- New memoir by Charles Sturt University public intellectual Professor Clive Hamilton reflects on his journey and role in the shaping of contemporary Australia
- Professor Hamilton has influenced the quality of the air Australians breathe, the cost of our education, and how we see Australia’s place in the world
- The memoir is a blueprint for changing public debate in increasingly uncertain times
A leading public intellectual and academic at Charles Sturt University has published his latest book - a memoir that reflects on his contributions to public discourse in Australia and internationally.
Professor Clive Hamilton (pictured), the Charles Sturt Vice-Chancellor’s Chair of Public Ethics, has written Provocateur – A Life of Ideas in Action to show why questioning the status quo matters, how powerful arguments can change the country, and how the life of ideas in action actually works.
For fourteen years Professor Hamilton was the executive director of The Australia Institute, a think tank he founded. He has also held visiting academic positions at the University of Oxford, Yale University, and Sciences Po.
As an Australian author and academic his influential books include Silent Invasion, Growth Fetish, Requiem for a Species: Why We Resist the Truth About Climate Change, and Defiant Earth: The Fate of Humans in the Anthropocene.

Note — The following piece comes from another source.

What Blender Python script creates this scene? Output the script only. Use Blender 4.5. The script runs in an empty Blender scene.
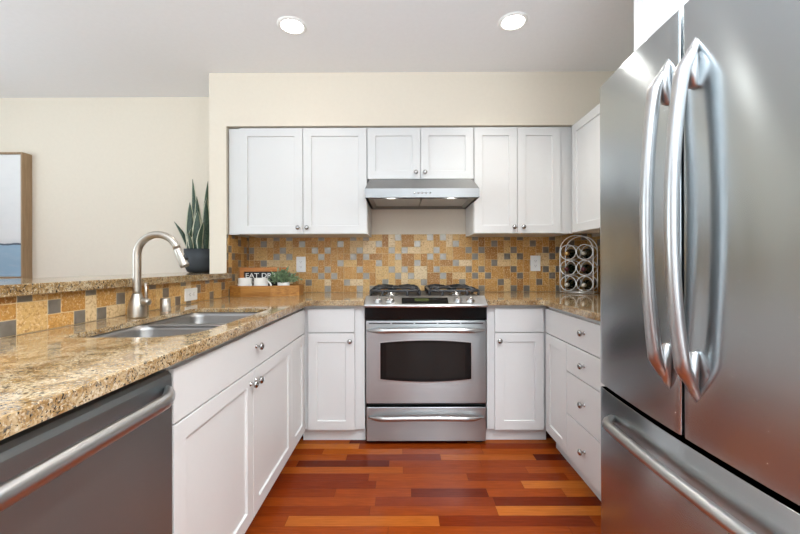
import bpy, bmesh, math, random
from mathutils import Vector, Matrix
random.seed(7)
PI = math.pi
sc = bpy.context.scene
COL = sc.collection

# ---------------------------------------------------------------- camera
cam_d = bpy.data.cameras.new('camera'); cam = bpy.data.objects.new('camera', cam_d); COL.objects.link(cam)
cam_d.sensor_width = 36.0; cam_d.lens = 36.0*370/800
cam_d.shift_y = -3/800; cam_d.shift_x = -1.6/800; cam_d.clip_start = 0.02
cam.location = (0, 0, 1.14)
cam.rotation_euler = (Matrix.Rotation(0.003, 3, 'Z') @ Matrix.Rotation(PI/2, 3, 'X') @ Matrix.Rotation(-0.003, 3, 'Z')).to_euler()
sc.camera = cam
# ---------------------------------------------------------------- world, lights, exposure
w = bpy.data.worlds.new('world'); sc.world = w; w.use_nodes = True
w.node_tree.nodes['Background'].inputs[0].default_value = (.86, .93, 1, 1)
w.node_tree.nodes['Background'].inputs[1].default_value = 1.0
ZCEIL = 2.50
def area(name, loc, rot, sx, sy, power, col=(1, 1, 1)):
    l = bpy.data.lights.new(name, 'AREA'); l.shape = 'RECTANGLE'; l.size = sx; l.size_y = sy
    l.energy = power; l.color = col
    o = bpy.data.objects.new(name, l); COL.objects.link(o); o.location = loc; o.rotation_euler = rot
    return o
# daylight through the two rear windows and the dining window on the left, plus an added unseen panel lighting the ceiling from below
area('daylight_rear_a', (-1.55, -2.78, 1.35), (PI/2, 0, 0), 1.5, 1.9, 10, (.84, .93, 1))
area('daylight_rear_b', (0.62, -2.78, 1.35), (PI/2, 0, 0), 1.0, 1.9, 16, (.84, .93, 1))
area('daylight_dining', (-3.7, 0.7, 1.55), (0, -PI/2-1.0, 0), 1.6, 2.0, 33, (.76, .91, 1))
area('added_ceiling_fill', (0.0, -0.6, 1.6), (PI, 0, 0), 2.6, 1.3, 98, (.75, .89, 1))
for cx, pw in ((-.62, 3), (.62, 120)):                      # added fill spots without fixtures, mainly brightening the right-hand cabinets
    li = bpy.data.lights.new('added_fill_spot', 'SPOT'); li.energy = pw; li.spot_size = 2.6; li.spot_blend = .9
    li.color = (.97, .97, 1); li.shadow_soft_size = .07
    lo = bpy.data.objects.new('added_fill_spot', li); COL.objects.link(lo); lo.location = (cx, .55, ZCEIL-.02)
sc.view_settings.view_transform = 'Standard'; sc.view_settings.look = 'None'
sc.view_settings.gamma = 1; sc.view_settings.use_curve_mapping = False
sc.view_settings.exposure = 0.5

# ---------------------------------------------------------------- materials
def mat(name, col=(.8, .8, .8), rough=.5, metal=0.0, **k):
    m = bpy.data.materials.new(name); m.use_nodes = True
    b = m.node_tree.nodes['Principled BSDF']
    b.inputs['Base Color'].default_value = (*col, 1); b.inputs['Roughness'].default_value = rough
    b.inputs['Metallic'].default_value = metal
    for kk, v in k.items(): b.inputs[kk.replace('_', ' ')].default_value = v
    return m
class NT:
    def __init__(s, m): s.t = m.node_tree; s.b = s.t.nodes['Principled BSDF']
    def n(s, typ, **k):
        n = s.t.nodes.new(typ)
        for a, v in k.items():
            if a.startswith('i_'): n.inputs[a[2:].replace('_', ' ')].default_value = v
            else: setattr(n, a, v)
        return n
    def l(s, a, b): s.t.links.new(a, b)
    def val(s, x):
        return x
    def math(s, op, a, b=None):
        n = s.n('ShaderNodeMath', operation=op)
        for i, x in enumerate((a, b)):
            if x is None: continue
            if isinstance(x, (int, float)): n.inputs[i].default_value = x
            else: s.l(x, n.inputs[i])
        return n.outputs[0]
    def ramp(s, fac, stops, interp='LINEAR'):
        r = s.n('ShaderNodeValToRGB'); r.color_ramp.interpolation = interp
        e = r.color_ramp.elements
        while len(e) > 1: e.remove(e[-1])
        e[0].position = stops[0][0]; e[0].color = (*stops[0][1], 1)
        for p, c in stops[1:]:
            q = e.new(p); q.color = (*c, 1)
        s.l(fac, r.inputs[0]); return r.outputs[0]
    def pos(s, scale=(1, 1, 1)):
        g = s.n('ShaderNodeNewGeometry'); m = s.n('ShaderNodeMapping'); m.inputs['Scale'].default_value = scale
        s.l(g.outputs['Position'], m.inputs[0]); return m.outputs[0]
    def noise(s, vec, scale, detail=3, rough=.55):
        n = s.n('ShaderNodeTexNoise'); n.inputs['Scale'].default_value = scale
        n.inputs['Detail'].default_value = detail; n.inputs['Roughness'].default_value = rough
        s.l(vec, n.inputs['Vector']); return n.outputs[0]
    def mix(s, f, a, b, blend='MIX'):
        n = s.n('ShaderNodeMix', data_type='RGBA', blend_type=blend)
        for i, x in ((0, f), (6, a), (7, b)):
            if isinstance(x, (int, float)): n.inputs[i].default_value = x
            elif isinstance(x, tuple): n.inputs[i].default_value = (*x, 1)
            else: s.l(x, n.inputs[i])
        return n.outputs[2]
    def bump(s, h, strength=.2, dist=.002):
        n = s.n('ShaderNodeBump'); n.inputs['Strength'].default_value = strength; n.inputs['Distance'].default_value = dist
        s.l(h, n.inputs['Height']); s.l(n.outputs[0], s.b.inputs['Normal'])

def paint(name, col, rough=.6, sc_=40, amt=.03):
    m = mat(name, col, rough); t = NT(m)
    nz = t.noise(t.pos(), sc_, 4)
    t.l(t.mix(t.math('MULTIPLY', nz, 1.0), tuple(c*(1-amt) for c in col), tuple(min(1, c*(1+amt)) for c in col)), t.b.inputs['Base Color'])
    t.bump(nz, .05, .001)
    return m
M = {}
M['beige'] = paint('beige_paint', (.78, .70, .58), .7)
M['ceiling'] = paint('ceiling_paint', (.88, .88, .88), .75)
M['offwhite'] = paint('off_white_paint', (.80, .79, .77), .7)
M['cab'] = paint('white_cabinet_paint', (.71, .705, .69), .35, 60, .01)
M['subtop'] = mat('grey_rail', (.60, .61, .63), .5)
M['white'] = mat('white_plastic', (.86, .85, .82), .35)
M['dark'] = mat('black_plastic', (.012, .012, .013), .35)
M['blackgloss'] = mat('black_glass', (.008, .008, .008), .10, Specular_IOR_Level=.22)
M['slot'] = mat('outlet_slots', (.06, .05, .05), .6)
M['iron'] = mat('cast_iron', (.025, .025, .027), .45)
M['chrome'] = mat('satin_nickel', (.42, .41, .40), .26, 1)
M['faucet'] = mat('brushed_nickel', (.50, .455, .395), .34, 1)
M['wire'] = mat('silver_wire', (.88, .87, .85), .35, .8)
M['ceramic'] = mat('white_ceramic', (.85, .83, .78), .25)
M['charcoal'] = mat('charcoal_pot', (.030, .036, .042), .55)
M['soil'] = mat('soil', (.05, .035, .025), .9)
M['bottle'] = mat('dark_green_glass', (.008, .014, .008), .08)
M['foil_gold'] = mat('gold_foil', (.65, .42, .16), .35, .8)
M['foil_white'] = mat('pale_foil', (.62, .58, .5), .35, .5)
M['foil_red'] = mat('dark_red_foil', (.10, .02, .025), .35, .3)
M['hinge'] = mat('dark_hinge', (.05, .05, .05), .5)
M['gasket'] = mat('dark_gasket', (.03, .03, .03), .7)
M['mat_black'] = mat('chalk_board', (.02, .02, .022), .8)
M['green_lcd'] = mat('display_green', (.05, .06, .02), .2)
M['canvas_white'] = None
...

His articles have appeared in Foreign Affairs, The Guardian, The New York Times, Times Higher Education Supplement, Nature, and Scientific American.
“The last fifteen years of my life as a public intellectual have been spent as Vice-Chancellor’s Chair of Public Ethics at Charles Sturt University, based in Canberra,” Professor Hamilton said.
“Even though it has at times been a little uncomfortable for it, the University has given me the freedom to dive into public debates boots and all. So I have been very fortunate.”
Professor Hamilton said Provocateur is not just a memoir of change, but a blueprint for changing public debate in our increasingly uncertain times – it’s proof that ideas are powerful and that a different way into the future is possible.
“I have tried to show the importance of asking ‘why?’, and of ‘rattling the cage’, so to speak,” he said. “I’ve also shown the toll that it can have on a challenger.”
Professor Hamilton’s work, and that of the Australia Institute he founded, made him many friends as well as powerful enemies. He’s been denounced in federal parliament, black-handed by the Chinese Communist Party, and sued by an angry corporation.
But he has also influenced the quality of the air Australians breathe, the cost of our education, and how we see Australia’s place in the world.
In the weeks ahead Professor Hamilton will speak about his memoir at events in Sydney, Melbourne, Hobart and Canberra.
Provocateur – A Life of Ideas in Action is published by Hardie Grant Books and can be purchased online and in most bookshops.